Here is Garrigou-Lagrange:

As Father Piny remarks, [70] nowhere is there a deeper or more lively faith than in the conviction that God arranges everything for our welfare, even when He appears to destroy us and overthrow our most cherished plans, when He allows us to be calumniated, to suffer permanent ill-health, and other afflictions still more painful. [71] This is great faith indeed, for it is to believe the apparently incredible: that God will raise us up by casting us down; and it is to believe this in a practical and living way, not merely an abstract and theoretical way. We find verified in our lives these words of the Gospel: “Every one that exalteth himself [like the Pharisee] shall be humbled: and he that humbleth himself [like the publican] shall be exalted” (Luke 18: 14). Also we find verified these words of the Magnificat: “He hath put down the mighty from their seat and hath exalted the humble. He hath filled the hungry with good things: and the rich He hath sent empty away” (Luke 1: 52). Every one of us must by humility be numbered among these little ones, among those that hunger for divine truth which is the true bread of the soul.
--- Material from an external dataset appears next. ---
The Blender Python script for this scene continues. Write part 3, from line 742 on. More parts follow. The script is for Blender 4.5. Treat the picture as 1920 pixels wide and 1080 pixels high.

While fulfilling our daily duties, then, we must abandon ourselves to almighty God in a spirit of deep faith, which must also be accompanied by an absolutely childlike confidence in His fatherly kindness. Confidence (fiducia or confidentia), says St. Thomas, [72] is a steadfast or intensified hope arising from a deep faith in the goodness of God, who, according to His promises, is ever at hand to help us—Deus auxilians. [73]

How can we bring peace to others? By being peaceful, interiorly and spreading that peace to others.